La pressione fiscale, il welfare e il rischio di nuove disuguaglianze

L'analisi dei dati raccolti mostra come la pressione fiscale rimanga uno dei fattori di maggiore insoddisfazione per la popolazione di fascia intermedia in Italia, con conseguenze dirette sulla fiducia nei confronti delle istituzioni e sulla percezione di equità. Il 70% degli italiani richiede una revisione al ribasso delle imposte sul reddito, lamentando uno squilibrio tra quanto versato e i servizi ottenuti in cambio. L'erosione del potere d'acquisto e la stagnazione dei salari contribuiscono a rafforzare questo sentimento di iniquità, aggravato dalla percezione che lavorare di più non comporti vantaggi in termini fiscali o di benefici sociali:

  • Welfare pubblico percepito come insufficiente: Solo il 18% giudica il sistema attuale in grado di rispondere ai bisogni familiari. Di conseguenza, cresce l'interesse verso soluzioni integrative: circa il 45% delle famiglie dispone di una polizza sanitaria privata o di un fondo pensione, mentre il 36% desidererebbe un ampliamento della copertura sanitaria tramite i contratti collettivi.
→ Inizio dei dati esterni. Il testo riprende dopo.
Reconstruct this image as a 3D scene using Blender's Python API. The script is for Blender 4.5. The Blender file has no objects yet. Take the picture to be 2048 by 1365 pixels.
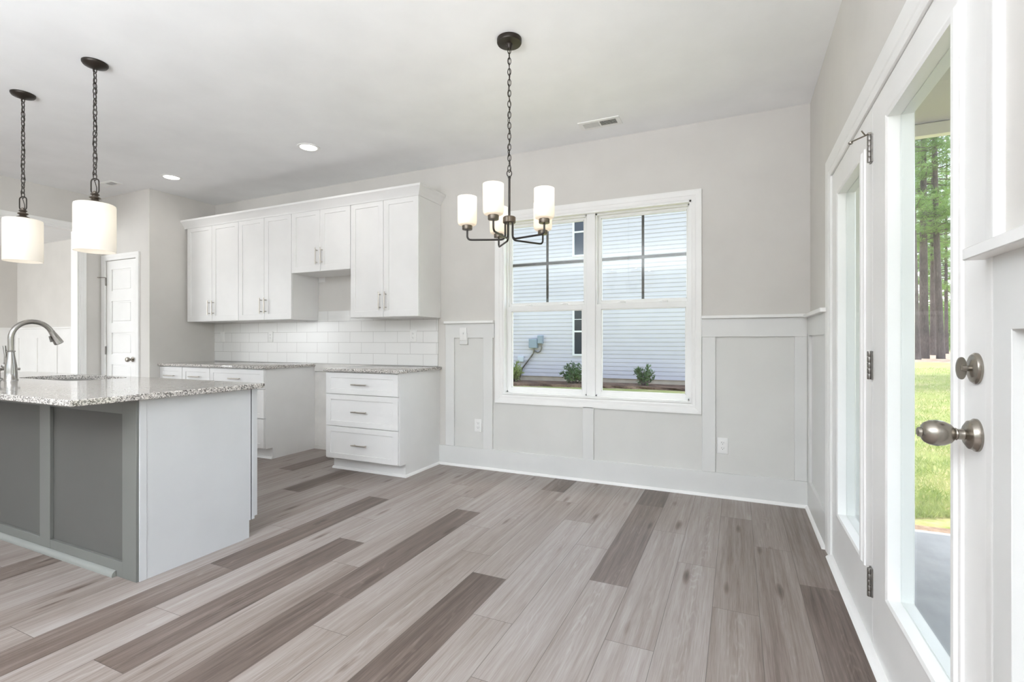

  • Il rischio di nuove disuguaglianze: L'accesso a protezioni aggiuntive rischia però di creare un divario tra chi può permettersele e chi rimane scoperto. La persistente erosione del risparmio (il 46% dichiara minori possibilità di accumulazione) e la prospettiva di un futuro ancora più incerto alimentano ansie e insicurezze, soprattutto tra chi si trova nella zona grigia tra la povertà e l'agiatezza.
La domanda di riforme fiscali e di un welfare più sostenibile non riguarda solo il beneficio personale, ma viene intesa dagli stessi intervistati come una priorità per garantire stabilità e coesione sociale all'intero sistema nazionale. Di fronte all'inadeguatezza percepita delle reti di protezione, cresce la convinzione che interventi legislativi mirati, capaci di valorizzare merito e competenze, siano necessari per evitare l'accentuarsi di disuguaglianze e la perdita di fiducia nelle istituzioni pubbliche. Il dibattito su questi temi è destinato a influenzare le scelte politiche e sociali dei prossimi anni.